National Geographic meyakini bahwa perubahan iklim yang mengancam Bumi merupakan salah satu akibat kegandrungan manusia akan bahan bakar fosil. Sajian konten pada edisi spesial ini memberikan gambaran upaya warga di berbagai belahan Bumi untuk mengatasi dan menyikapi perubahan iklim—termasuk panduan. Sebagian akan mengungkap kisah kehidupan warga di pesisir Jakarta tentang kesiapan dan upaya mereka jelang petaka amblesnya daratan dan meluapnya laut.

Pengunjung menyaksikan pameran foto dan ilustrasi yang telah diterbitkan oleh majalah National Geographic Indonesia dan National Geographic Traveler Indonesia di Bentara Budaya Jakarta, Minggu (18/10).
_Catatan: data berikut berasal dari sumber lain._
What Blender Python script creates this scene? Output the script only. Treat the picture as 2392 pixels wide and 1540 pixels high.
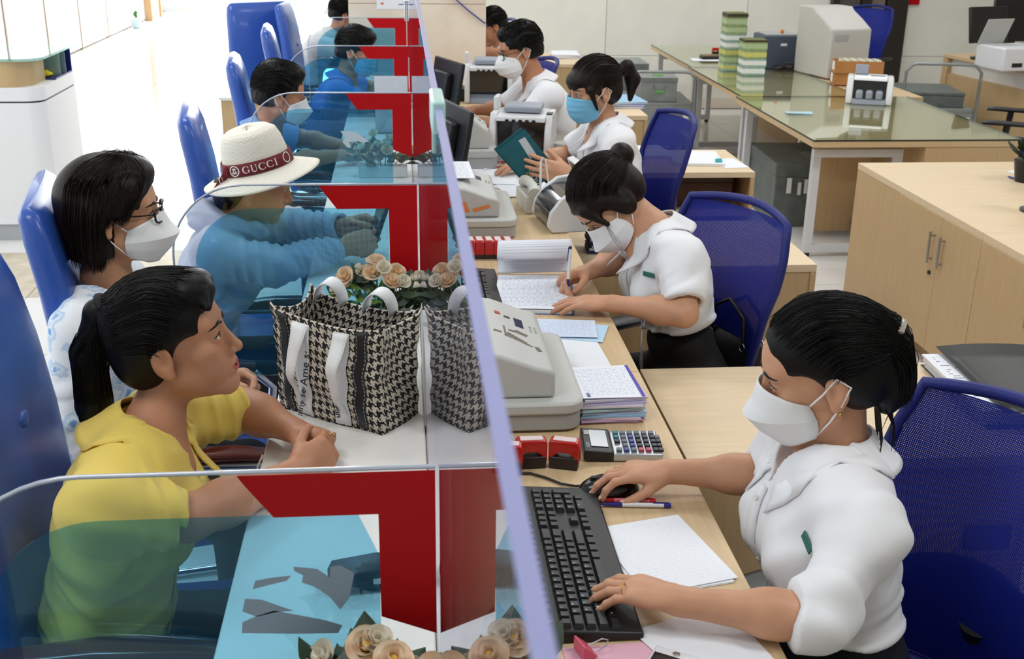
import bpy, bmesh, math, random
import numpy as np
from mathutils import Vector, Matrix, Euler

for _o in list(bpy.data.objects):
    bpy.data.objects.remove(_o, do_unlink=True)
SC = bpy.context.scene
COL = SC.collection
PI = math.pi
rnd = random.Random(7)

# ---------------------------------------------------------------- camera
HC = 1.87                       # eye height of the photographer
_W, _H = 2392.0, 1540.0
_V = np.array([932.0, -220.0]) - np.array([_W/2, _H/2])      # where lines along the counter meet
_Z = np.array([1090.0, 7900.0]) - np.array([_W/2, _H/2])     # where plumb lines meet
_F = math.sqrt(-float(_V @ _Z))
_yd = np.array([_V[0], _V[1], _F]); _yd /= np.linalg.norm(_yd)
_zd = -np.array([_Z[0], _Z[1], _F]); _zd /= np.linalg.norm(_zd)
_M = np.stack([np.cross(_yd, _zd), _yd, _zd])
cam = bpy.data.cameras.new('camera')
cam.sensor_width = 36.0
cam.lens = _F/_W*36.0
cam.clip_start = 0.02
cam.clip_end = 200
cam.dof.use_dof = True
cam.dof.focus_distance = 2.4
cam.dof.aperture_fstop = 11.0
camo = bpy.data.objects.new('camera', cam)
COL.objects.link(camo)
_R = _M @ np.diag([1.0, -1.0, -1.0])
_m4 = Matrix.Identity(4)
for _i in range(3):
    for _j in range(3):
        _m4[_i][_j] = float(_R[_i, _j])
_m4.translation = Vector((0, 0, HC))
camo.matrix_world = _m4
SC.camera = camo

def at(u, v, z):
    """photo pixel -> point on the horizontal plane at height z"""
    d = _M @ np.array([u-_W/2, v-_H/2, _F])
    t = (z-HC)/d[2]
    return Vector((d[0]*t, d[1]*t, z))

def aty(u, v, y):
    d = _M @ np.array([u-_W/2, v-_H/2, _F])
    t = y/d[1]
    return Vector((d[0]*t, y, HC+d[2]*t))

# ---------------------------------------------------------------- world, lamps, exposure
SC.view_settings.view_transform = 'Standard'
SC.view_settings.look = 'None'
SC.view_settings.gamma = 1.0
SC.view_settings.exposure = 0.0
SC.view_settings.use_curve_mapping = False
wd = bpy.data.worlds.new('daylight'); SC.world = wd
wd.use_nodes = True
wd.node_tree.nodes['Background'].inputs[0].default_value = (0.93, 0.97, 1.0, 1)
wd.node_tree.nodes['Background'].inputs[1].default_value = 1.25

def area(name, loc, rot, sx, sy, power, col=(1, 1, 1)):
    L = bpy.data.lights.new(name, 'AREA')
    L.shape = 'RECTANGLE'; L.size = sx; L.size_y = sy; L.energy = power; L.color = col
    o = bpy.data.objects.new(name, L); COL.objects.link(o)
    o.location = loc; o.rotation_euler = rot
    return o
CEIL = 3.3
area('daylight_facade', (-2.0, 21.6, 2.0), (math.radians(-90), 0, 0), 4.6, 3.4, 600, (0.95, 0.98, 1.0))
area('side_fill', (-4.1, 5.5, 1.9), (0, math.radians(-90), 0), 2.6, 9.0, 60, (0.95, 0.98, 1.0))  # unseen fill lamp added to brighten the left of the hall
for _x, _ys in ((1.6, (1.2, 4.0, 6.8, 9.6)), (-1.2, (1.2, 4.0, 6.8, 9.6)), (4.2, (4.0, 6.8, 9.6))):
    for _y in _ys:
        area('panel_lamp', (_x, _y, CEIL-0.06), (0, 0, 0), 1.1, 0.55, 25, (0.98, 0.99, 1.0))

# ---------------------------------------------------------------- materials
def lin(c):
    return tuple(((x/255.0)/12.92 if x/255.0 <= 0.04045 else ((x/255.0+0.055)/1.055)**2.4) for x in c)

MATS = {}
def mat(name, rgb, rough=0.5, metal=0.0, var=0.0, scale=8.0, stretch=(1, 1, 1), bump=0.0, bscale=60.0,
        spec=0.5, coat=0.0, trans=0.0, emis=0.0, sheen=0.0, rgb2=None, detail=4.0, sss=0.0, lo=0.35, hi=0.65):
    if name in MATS: return MATS[name]
    m = bpy.data.materials.new(name); MATS[name] = m
    m.use_nodes = True
    nt = m.node_tree; N = nt.nodes; Lk = nt.links
    b = N['Principled BSDF']
    c = lin(rgb)
    b.inputs['Base Color'].default_value = (*c, 1)
    b.inputs['Roughness'].default_value = rough
    b.inputs['Metallic'].default_value = metal
    b.inputs['Specular IOR Level'].default_value = spec
    b.inputs['Coat Weight'].default_value = coat
    b.inputs['Coat Roughness'].default_value = 0.08
    b.inputs['Transmission Weight'].default_value = trans
    b.inputs['Sheen Weight'].default_value = sheen
    if sss:
        b.inputs['Subsurface Weight'].default_value = sss
        b.inputs['Subsurface Radius'].default_value = (0.012, 0.005, 0.003)
        b.inputs['Subsurface Scale'].default_value = 0.6
    if emis:
        b.inputs['Emission Color'].default_value = (*c, 1)
        b.inputs['Emission Strength'].default_value = emis
    if var or rgb2 or bump:
        tc = N.new('ShaderNodeTexCoord')
        mp = N.new('ShaderNodeMapping'); mp.inputs['Scale'].default_value = stretch
        Lk.new(tc.outputs['Object'], mp.inputs['Vector'])
    if var or rgb2:
        nz = N.new('ShaderNodeTexNoise'); nz.inputs['Scale'].default_value = scale; nz.inputs['Detail'].default_value = detail
        Lk.new(mp.outputs['Vector'], nz.inputs['Vector'])
        rp = N.new('ShaderNodeValToRGB')
        c2 = lin(rgb2) if rgb2 else tuple(max(0, x*(1-var)) for x in c)
        c1 = c if rgb2 else tuple(min(1, x*(1+var)) for x in c)
        rp.color_ramp.elements[0].position = lo; rp.color_ramp.elements[0].color = (*c2, 1)
        rp.color_ramp.elements[1].position = hi; rp.color_ramp.elements[1].color = (*c1, 1)
        Lk.new(nz.outputs['Fac'], rp.inputs['Fac'])
        Lk.new(rp.outputs['Color'], b.inputs['Base Color'])
    if bump:
        nb = N.new('ShaderNodeTexNoise'); nb.inputs['Scale'].default_value = bscale; nb.inputs['Detail'].default_value = 3
        Lk.new(mp.outputs['Vector'], nb.inputs['Vector'])
        bp = N.new('ShaderNodeBump'); bp.inputs['Strength'].default_value = bump; bp.inputs['Distance'].default_value = 0.01
        Lk.new(nb.outputs['Fac'], bp.inputs['Height'])
        Lk.new(bp.outputs['Normal'], b.inputs['Normal'])
    return m

def clear_mat(name, tint, refl=(1, 1, 1), f0=0.04, haze=0.0, haze_col=(1, 1, 1), rough=0.0):
    """clear sheet: straight transmission plus Schlick reflection, a little haze"""
    m = bpy.data.materials.new(name); MATS[name] = m
    m.use_nodes = True
    nt = m.node_tree; N = nt.nodes; Lk = nt.links
    for n in list(N): N.remove(n)
    out = N.new('ShaderNodeOutputMaterial')
    tr = N.new('ShaderNodeBsdfTransparent'); tr.inputs[0].default_value = (*tint, 1)
    gl = N.new('ShaderNodeBsdfGlossy'); gl.inputs[0].default_value = (*refl, 1); gl.inputs['Roughness'].default_value = rough
    lw = N.new('ShaderNodeLayerWeight'); lw.inputs['Blend'].default_value = 0.5
    pw = N.new('ShaderNodeMath'); pw.operation = 'POWER'; pw.inputs[1].default_value = 5.0
    Lk.new(lw.outputs['Facing'], pw.inputs[0])
    ma = N.new('ShaderNodeMath'); ma.operation = 'MULTIPLY_ADD'; ma.inputs[1].default_value = 1-f0; ma.inputs[2].default_value = f0
    Lk.new(pw.outputs[0], ma.inputs[0])
    src = tr
    if haze:
        df = N.new('ShaderNodeBsdfDiffuse'); df.inputs[0].default_value = (*haze_col, 1)
        mh = N.new('ShaderNodeMixShader'); mh.inputs[0].default_value = haze
        Lk.new(tr.outputs[0], mh.inputs[1]); Lk.new(df.outputs[0], mh.inputs[2]); src = mh
    mx = N.new('ShaderNodeMixShader')
    Lk.new(ma.outputs[0], mx.inputs[0]); Lk.new(src.outputs[0], mx.inputs[1]); Lk.new(gl.outputs[0], mx.inputs[2])
    Lk.new(mx.outputs[0], out.inputs[0])
    return m

def wood(name, rgb, axis='x', rough=0.45, var=0.055):
    st = {'x': (1.2, 22, 22), 'y': (22, 1.2, 22), 'z': (22, 22, 1.2)}[axis]
    return mat(name, rgb, rough, var=var, scale=4.0, stretch=st, detail=6, bump=0.02, bscale=30)

def print_mat(name, paper=(236, 238, 244), ink=(120, 125, 150), rows=26.0, cols=9.0, rough=0.7, density=0.45, margin=0.07, lines=False):
    """sheet of paper with rows of small print, on the sheet's own UV"""
    if name in MATS: return MATS[name]
    m = mat(name, paper, rough)
    nt = m.node_tree; N = nt.nodes; Lk = nt.links; b = N['Principled BSDF']
    uv = N.new('ShaderNodeUVMap')
    sp = N.new('ShaderNodeSeparateXYZ'); Lk.new(uv.outputs[0], sp.inputs[0])
    def mth(op, a, bb=None, c=None):
        n = N.new('ShaderNodeMath'); n.operation = op
        for i, x in enumerate((a, bb, c)):
            if x is None: continue
            if isinstance(x, (int, float)): n.inputs[i].default_value = x
            else: Lk.new(x, n.inputs[i])
        return n.outputs[0]
    x, y = sp.outputs[0], sp.outputs[1]
    fr = mth('FRACT', mth('MULTIPLY', y, rows))
    rowband = mth('LESS_THAN', fr, 0.34 if not lines else 0.10)
    cb = N.new('ShaderNodeCombineXYZ')
    Lk.new(mth('MULTIPLY', x, cols), cb.inputs[0]); Lk.new(mth('FLOOR', mth('MULTIPLY', y, rows)), cb.inputs[1])
    nz = N.new('ShaderNodeTexNoise'); nz.inputs['Scale'].default_value = 1.0; nz.inputs['Detail'].default_value = 5
    Lk.new(cb.outputs[0], nz.inputs['Vector'])
    word = mth('GREATER_THAN', nz.outputs['Fac'], 1-density) if not lines else mth('GREATER_THAN', x, -1)
    ins = mth('MULTIPLY', mth('MULTIPLY', mth('GREATER_THAN', x, margin), mth('LESS_THAN', x, 1-margin)),
              mth('MULTIPLY', mth('GREATER_THAN', y, margin), mth('LESS_THAN', y, 1-margin)))
    fac = mth('MULTIPLY', mth('MULTIPLY', rowband, word), ins)
    mx = N.new('ShaderNodeMix'); mx.data_type = 'RGBA'
    Lk.new(fac, mx.inputs['Factor'])
    mx.inputs['A'].default_value = (*lin(paper), 1); mx.inputs['B'].default_value = (*lin(ink), 1)
    Lk.new(mx.outputs['Result'], b.inputs['Base Color'])
    return m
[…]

Pameran ini merupakan rangkaian dari kegiatan "Explorers Day" dalam rangka memperingati 10 tahun majalah National Geographic terbit dalam Bahasa Indonesia. (Yunaidi/National Geographic Indonesia)
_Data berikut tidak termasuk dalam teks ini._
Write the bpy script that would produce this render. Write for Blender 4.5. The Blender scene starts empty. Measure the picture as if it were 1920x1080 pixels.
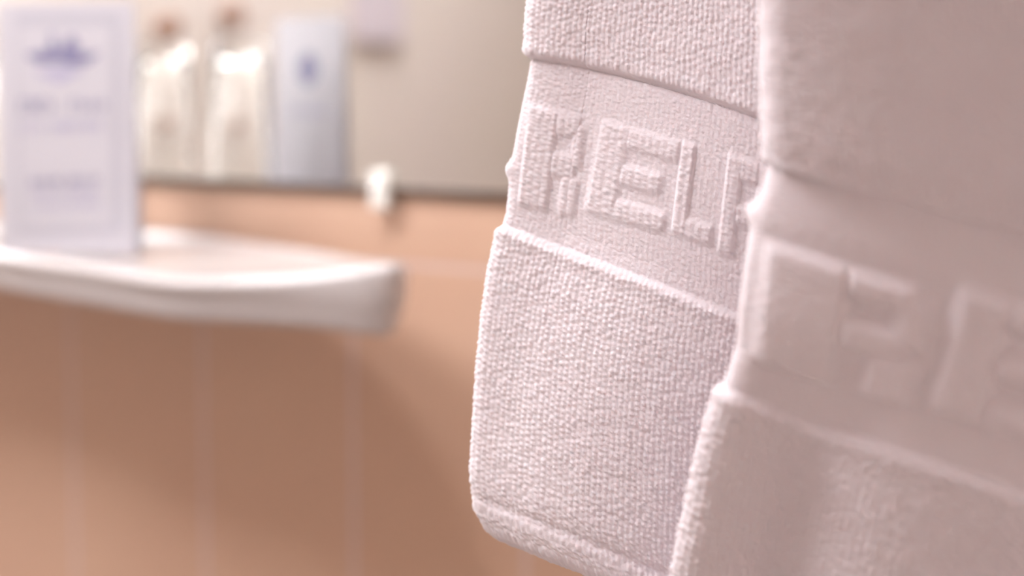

Acara Explorer’s Day diawali dengan Bincang Foto Frame Fotokita, komunitas fotografi di bawah payung National Geographic Indonesia, yang menampilkan tema definisi ruang publik dalam ranah fotografi. Pewarta foto Kompas dan Ketua PFI Lucky Pransiska dan pengamat media dan komunikasi Dr. Rulli Nasrullah, keduanya menjadi pembicara dalam forum tersebut.
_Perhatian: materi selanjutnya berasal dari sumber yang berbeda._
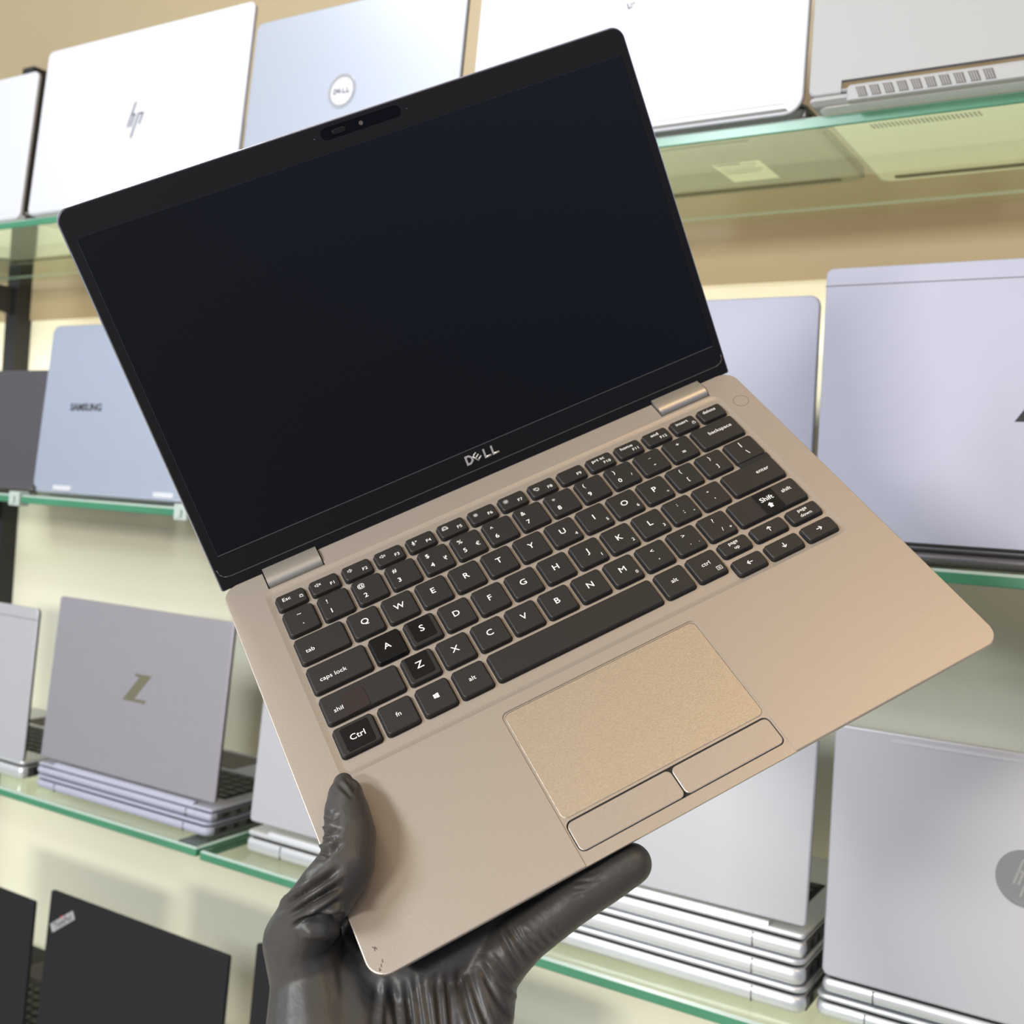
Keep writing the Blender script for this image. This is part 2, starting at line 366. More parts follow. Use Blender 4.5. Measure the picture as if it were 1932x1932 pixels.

Pada kesempatan ini karya-karya fotografer National Geographic Indonesia turut dipamerkan. Di ruangan paviliun digelar pameran senarai masa selama satu dekade seputar kisah tentang Nusantara yang pernah diterbitkan majalah ini dan majalah National Geographic Traveler.

Dr. Rulli Nasrullah, pengamat media dan komunikasi serta Lucky Pransiska, fotografer harian Kompas saat bincang foto Frame FK terkait mendefenisikan ruang publik dalam fotografi di Bentara Budaya Jakarta, Minggu (18/10). (Yunaidi/National Geographic Indonesia)

Empat penerima hibah National Geographic Young Explorer turut hadir dan memberikan kisah pengalaman penelitian mereka dalam Young Explorers Talkshow. Mark Phuong, asal Amerika Serikat, memberikan pemaparan penelitiannya tentang keong racun di wilayah laut Indonesia. Kemudian Robert Rodriguez Suro, asal Puerto Riko, yang berkisah tentang orang utan di Kalimantan. Prasenjeet Yudav, asal india, menampilkan penelitiannya seputar habitat di Shola, kawasan pegunungan di India selatan. Lalu, foto cerita transisi kebudayaan orang-orang pribumi di Filipina yang merupakan hasil pengamatan Hannah Reyes.